GOAL: What do the lines from the top of the data through the line with "t_.build('rim_letters', 'whitevinyl', o)" say? Quote them exactly and include both ends.
* * * * *
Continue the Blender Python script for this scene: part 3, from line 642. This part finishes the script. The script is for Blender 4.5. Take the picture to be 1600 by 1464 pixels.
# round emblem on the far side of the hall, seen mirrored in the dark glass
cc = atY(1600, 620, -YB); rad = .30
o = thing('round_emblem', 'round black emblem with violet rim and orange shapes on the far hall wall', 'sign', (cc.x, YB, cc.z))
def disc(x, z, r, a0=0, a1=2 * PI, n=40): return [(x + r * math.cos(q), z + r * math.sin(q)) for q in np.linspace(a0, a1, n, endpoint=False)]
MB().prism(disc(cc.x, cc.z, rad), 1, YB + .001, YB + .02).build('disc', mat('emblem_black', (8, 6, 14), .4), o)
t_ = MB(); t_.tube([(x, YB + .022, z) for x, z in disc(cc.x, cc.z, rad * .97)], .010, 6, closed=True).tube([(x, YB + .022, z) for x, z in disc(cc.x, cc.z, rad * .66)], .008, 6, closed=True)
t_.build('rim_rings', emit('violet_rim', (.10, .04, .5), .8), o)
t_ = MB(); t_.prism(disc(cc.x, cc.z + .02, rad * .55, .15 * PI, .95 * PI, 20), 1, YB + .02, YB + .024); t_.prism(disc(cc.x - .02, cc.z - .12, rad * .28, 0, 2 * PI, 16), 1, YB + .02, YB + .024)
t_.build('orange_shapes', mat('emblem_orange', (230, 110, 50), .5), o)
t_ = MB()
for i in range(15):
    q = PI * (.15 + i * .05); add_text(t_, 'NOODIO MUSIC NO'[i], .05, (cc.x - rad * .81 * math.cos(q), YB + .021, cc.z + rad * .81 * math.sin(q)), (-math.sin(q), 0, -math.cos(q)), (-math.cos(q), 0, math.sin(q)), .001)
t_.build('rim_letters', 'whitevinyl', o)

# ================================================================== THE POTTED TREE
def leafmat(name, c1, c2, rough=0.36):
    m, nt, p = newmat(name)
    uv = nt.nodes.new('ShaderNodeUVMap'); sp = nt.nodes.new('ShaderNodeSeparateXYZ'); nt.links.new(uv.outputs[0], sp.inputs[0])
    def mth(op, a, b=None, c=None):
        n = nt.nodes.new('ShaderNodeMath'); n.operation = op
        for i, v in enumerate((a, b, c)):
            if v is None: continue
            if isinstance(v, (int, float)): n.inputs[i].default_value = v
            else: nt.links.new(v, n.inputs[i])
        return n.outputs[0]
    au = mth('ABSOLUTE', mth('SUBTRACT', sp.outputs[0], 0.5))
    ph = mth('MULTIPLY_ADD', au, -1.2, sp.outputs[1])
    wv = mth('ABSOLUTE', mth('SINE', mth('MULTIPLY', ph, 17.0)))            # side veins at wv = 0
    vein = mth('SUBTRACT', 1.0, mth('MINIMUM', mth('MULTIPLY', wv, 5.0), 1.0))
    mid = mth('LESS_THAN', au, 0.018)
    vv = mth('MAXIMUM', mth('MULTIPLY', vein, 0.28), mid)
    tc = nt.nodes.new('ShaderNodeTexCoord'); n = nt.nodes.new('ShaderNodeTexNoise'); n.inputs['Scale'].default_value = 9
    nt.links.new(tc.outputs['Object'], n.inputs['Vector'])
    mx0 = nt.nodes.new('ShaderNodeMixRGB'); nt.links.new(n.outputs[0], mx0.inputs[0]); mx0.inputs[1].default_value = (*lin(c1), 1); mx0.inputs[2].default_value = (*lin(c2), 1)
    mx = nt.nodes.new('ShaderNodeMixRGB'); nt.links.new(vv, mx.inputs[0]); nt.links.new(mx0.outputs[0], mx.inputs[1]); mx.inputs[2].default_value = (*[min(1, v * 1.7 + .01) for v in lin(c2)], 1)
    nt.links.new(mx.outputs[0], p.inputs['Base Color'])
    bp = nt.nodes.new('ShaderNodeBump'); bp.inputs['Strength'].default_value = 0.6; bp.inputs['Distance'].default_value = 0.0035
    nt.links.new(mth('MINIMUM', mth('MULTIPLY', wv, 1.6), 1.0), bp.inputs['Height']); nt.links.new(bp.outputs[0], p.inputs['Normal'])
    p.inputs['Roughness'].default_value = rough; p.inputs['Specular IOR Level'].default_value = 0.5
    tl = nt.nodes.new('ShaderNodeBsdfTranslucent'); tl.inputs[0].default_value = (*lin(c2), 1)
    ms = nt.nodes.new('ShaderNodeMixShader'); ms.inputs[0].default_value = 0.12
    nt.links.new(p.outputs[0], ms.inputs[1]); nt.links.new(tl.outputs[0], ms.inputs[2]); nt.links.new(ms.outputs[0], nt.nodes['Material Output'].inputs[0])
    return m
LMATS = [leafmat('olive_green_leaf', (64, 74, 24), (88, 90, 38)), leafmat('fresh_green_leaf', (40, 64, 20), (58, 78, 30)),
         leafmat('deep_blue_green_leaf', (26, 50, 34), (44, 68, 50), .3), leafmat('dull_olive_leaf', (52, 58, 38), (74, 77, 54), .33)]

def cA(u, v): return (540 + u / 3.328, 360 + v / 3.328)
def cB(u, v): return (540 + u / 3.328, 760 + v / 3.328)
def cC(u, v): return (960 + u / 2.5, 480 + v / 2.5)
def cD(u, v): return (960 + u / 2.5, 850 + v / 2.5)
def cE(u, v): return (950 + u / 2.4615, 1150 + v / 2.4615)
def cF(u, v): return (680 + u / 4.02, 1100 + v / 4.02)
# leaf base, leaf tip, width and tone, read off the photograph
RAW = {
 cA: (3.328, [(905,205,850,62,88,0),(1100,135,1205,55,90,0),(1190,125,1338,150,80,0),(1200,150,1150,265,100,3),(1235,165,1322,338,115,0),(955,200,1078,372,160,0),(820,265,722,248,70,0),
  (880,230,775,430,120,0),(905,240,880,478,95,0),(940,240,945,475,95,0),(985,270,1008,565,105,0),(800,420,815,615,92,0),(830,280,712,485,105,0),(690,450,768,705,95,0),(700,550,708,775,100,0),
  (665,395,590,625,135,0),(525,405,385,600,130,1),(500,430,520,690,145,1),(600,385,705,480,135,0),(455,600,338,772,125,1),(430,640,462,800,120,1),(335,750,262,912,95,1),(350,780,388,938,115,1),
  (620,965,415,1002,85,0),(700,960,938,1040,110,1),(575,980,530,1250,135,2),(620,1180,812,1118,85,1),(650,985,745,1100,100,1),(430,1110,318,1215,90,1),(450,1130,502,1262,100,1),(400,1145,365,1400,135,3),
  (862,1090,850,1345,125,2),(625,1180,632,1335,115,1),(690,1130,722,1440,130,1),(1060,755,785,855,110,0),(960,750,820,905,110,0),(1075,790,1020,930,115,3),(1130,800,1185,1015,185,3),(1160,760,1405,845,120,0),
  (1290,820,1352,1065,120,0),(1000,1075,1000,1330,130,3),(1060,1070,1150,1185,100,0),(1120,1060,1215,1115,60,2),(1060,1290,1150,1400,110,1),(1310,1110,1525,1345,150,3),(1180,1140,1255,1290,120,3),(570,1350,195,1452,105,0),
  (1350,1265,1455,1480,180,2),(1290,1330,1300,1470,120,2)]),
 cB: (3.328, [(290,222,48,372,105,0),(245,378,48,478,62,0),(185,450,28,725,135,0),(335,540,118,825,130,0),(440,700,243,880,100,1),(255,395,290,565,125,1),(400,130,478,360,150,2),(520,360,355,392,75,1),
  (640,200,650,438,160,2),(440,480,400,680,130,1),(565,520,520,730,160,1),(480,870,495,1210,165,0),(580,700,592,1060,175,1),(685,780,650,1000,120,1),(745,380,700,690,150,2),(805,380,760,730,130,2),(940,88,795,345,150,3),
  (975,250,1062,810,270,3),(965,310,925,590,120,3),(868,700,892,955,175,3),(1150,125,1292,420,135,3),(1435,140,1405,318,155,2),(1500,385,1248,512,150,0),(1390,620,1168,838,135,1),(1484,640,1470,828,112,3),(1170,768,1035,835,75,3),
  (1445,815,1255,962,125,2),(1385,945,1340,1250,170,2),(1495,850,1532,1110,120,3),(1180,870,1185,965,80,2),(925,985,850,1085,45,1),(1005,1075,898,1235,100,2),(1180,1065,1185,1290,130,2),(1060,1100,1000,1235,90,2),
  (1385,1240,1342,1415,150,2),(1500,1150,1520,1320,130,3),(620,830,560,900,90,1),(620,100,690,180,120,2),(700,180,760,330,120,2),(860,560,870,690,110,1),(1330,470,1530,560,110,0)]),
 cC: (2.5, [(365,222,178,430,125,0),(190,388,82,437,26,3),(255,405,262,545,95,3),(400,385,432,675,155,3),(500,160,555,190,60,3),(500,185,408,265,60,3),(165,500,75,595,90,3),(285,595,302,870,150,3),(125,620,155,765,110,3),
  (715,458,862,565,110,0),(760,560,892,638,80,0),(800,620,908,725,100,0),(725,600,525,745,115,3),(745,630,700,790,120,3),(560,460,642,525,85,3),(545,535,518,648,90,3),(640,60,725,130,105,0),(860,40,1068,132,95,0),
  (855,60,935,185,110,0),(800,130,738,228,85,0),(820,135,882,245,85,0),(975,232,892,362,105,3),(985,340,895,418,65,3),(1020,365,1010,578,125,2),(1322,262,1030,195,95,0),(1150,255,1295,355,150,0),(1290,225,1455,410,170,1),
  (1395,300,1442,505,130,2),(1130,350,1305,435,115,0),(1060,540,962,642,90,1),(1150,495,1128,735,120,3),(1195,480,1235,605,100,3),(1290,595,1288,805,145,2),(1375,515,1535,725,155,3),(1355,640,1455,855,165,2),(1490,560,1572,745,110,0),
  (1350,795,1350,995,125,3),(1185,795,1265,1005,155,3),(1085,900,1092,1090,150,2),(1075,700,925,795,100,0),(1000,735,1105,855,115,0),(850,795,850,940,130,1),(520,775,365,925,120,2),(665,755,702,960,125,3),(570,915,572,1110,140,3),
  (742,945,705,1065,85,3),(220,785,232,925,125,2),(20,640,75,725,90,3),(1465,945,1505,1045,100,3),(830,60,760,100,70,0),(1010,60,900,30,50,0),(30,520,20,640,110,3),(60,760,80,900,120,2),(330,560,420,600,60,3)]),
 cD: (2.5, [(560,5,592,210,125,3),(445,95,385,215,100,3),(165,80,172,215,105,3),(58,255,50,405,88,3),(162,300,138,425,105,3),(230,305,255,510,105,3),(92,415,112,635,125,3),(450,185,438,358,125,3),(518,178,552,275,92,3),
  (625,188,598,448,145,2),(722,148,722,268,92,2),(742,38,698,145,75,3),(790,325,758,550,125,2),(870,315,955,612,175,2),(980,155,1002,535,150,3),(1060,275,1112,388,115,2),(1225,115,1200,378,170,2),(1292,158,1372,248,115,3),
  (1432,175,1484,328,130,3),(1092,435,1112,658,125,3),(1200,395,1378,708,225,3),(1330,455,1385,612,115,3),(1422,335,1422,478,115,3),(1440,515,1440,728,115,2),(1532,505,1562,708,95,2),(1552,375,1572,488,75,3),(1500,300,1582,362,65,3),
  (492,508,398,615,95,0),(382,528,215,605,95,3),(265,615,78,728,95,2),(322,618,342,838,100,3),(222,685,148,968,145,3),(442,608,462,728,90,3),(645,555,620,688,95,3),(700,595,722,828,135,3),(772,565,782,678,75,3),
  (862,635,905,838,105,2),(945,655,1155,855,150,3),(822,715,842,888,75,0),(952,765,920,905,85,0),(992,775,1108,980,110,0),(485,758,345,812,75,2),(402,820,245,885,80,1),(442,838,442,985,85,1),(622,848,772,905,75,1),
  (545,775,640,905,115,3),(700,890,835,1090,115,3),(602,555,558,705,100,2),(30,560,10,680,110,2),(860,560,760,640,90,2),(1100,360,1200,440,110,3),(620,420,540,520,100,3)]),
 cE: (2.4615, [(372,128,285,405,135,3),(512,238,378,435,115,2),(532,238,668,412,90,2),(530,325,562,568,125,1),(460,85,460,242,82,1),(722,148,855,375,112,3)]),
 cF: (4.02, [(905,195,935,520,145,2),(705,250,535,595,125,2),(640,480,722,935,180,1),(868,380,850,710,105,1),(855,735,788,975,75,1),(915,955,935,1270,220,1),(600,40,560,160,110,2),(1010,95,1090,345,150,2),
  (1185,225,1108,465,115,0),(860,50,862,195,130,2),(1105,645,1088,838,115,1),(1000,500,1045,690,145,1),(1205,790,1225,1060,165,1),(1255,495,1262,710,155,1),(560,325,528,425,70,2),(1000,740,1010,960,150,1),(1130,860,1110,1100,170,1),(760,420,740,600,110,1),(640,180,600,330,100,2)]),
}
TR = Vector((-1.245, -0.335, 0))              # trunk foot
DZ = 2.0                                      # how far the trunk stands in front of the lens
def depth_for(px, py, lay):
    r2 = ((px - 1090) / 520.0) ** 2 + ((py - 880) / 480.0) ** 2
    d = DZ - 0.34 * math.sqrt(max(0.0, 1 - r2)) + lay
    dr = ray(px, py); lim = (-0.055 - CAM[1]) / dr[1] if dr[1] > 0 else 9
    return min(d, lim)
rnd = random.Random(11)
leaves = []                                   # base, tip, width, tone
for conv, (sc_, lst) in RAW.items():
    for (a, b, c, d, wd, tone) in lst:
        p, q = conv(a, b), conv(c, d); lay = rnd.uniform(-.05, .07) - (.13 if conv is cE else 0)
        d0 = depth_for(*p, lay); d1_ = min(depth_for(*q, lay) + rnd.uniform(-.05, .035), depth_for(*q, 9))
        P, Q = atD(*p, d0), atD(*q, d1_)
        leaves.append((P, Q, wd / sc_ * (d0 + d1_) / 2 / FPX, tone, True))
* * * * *
FINAL RESULT:
Continue the Blender Python script for this scene: part 3, from line 642. This part finishes the script. The script is for Blender 4.5. Take the picture to be 1600 by 1464 pixels.
# round emblem on the far side of the hall, seen mirrored in the dark glass
cc = atY(1600, 620, -YB); rad = .30
o = thing('round_emblem', 'round black emblem with violet rim and orange shapes on the far hall wall', 'sign', (cc.x, YB, cc.z))
def disc(x, z, r, a0=0, a1=2 * PI, n=40): return [(x + r * math.cos(q), z + r * math.sin(q)) for q in np.linspace(a0, a1, n, endpoint=False)]
MB().prism(disc(cc.x, cc.z, rad), 1, YB + .001, YB + .02).build('disc', mat('emblem_black', (8, 6, 14), .4), o)
t_ = MB(); t_.tube([(x, YB + .022, z) for x, z in disc(cc.x, cc.z, rad * .97)], .010, 6, closed=True).tube([(x, YB + .022, z) for x, z in disc(cc.x, cc.z, rad * .66)], .008, 6, closed=True)
t_.build('rim_rings', emit('violet_rim', (.10, .04, .5), .8), o)
t_ = MB(); t_.prism(disc(cc.x, cc.z + .02, rad * .55, .15 * PI, .95 * PI, 20), 1, YB + .02, YB + .024); t_.prism(disc(cc.x - .02, cc.z - .12, rad * .28, 0, 2 * PI, 16), 1, YB + .02, YB + .024)
t_.build('orange_shapes', mat('emblem_orange', (230, 110, 50), .5), o)
t_ = MB()
for i in range(15):
    q = PI * (.15 + i * .05); add_text(t_, 'NOODIO MUSIC NO'[i], .05, (cc.x - rad * .81 * math.cos(q), YB + .021, cc.z + rad * .81 * math.sin(q)), (-math.sin(q), 0, -math.cos(q)), (-math.cos(q), 0, math.sin(q)), .001)
t_.build('rim_letters', 'whitevinyl', o)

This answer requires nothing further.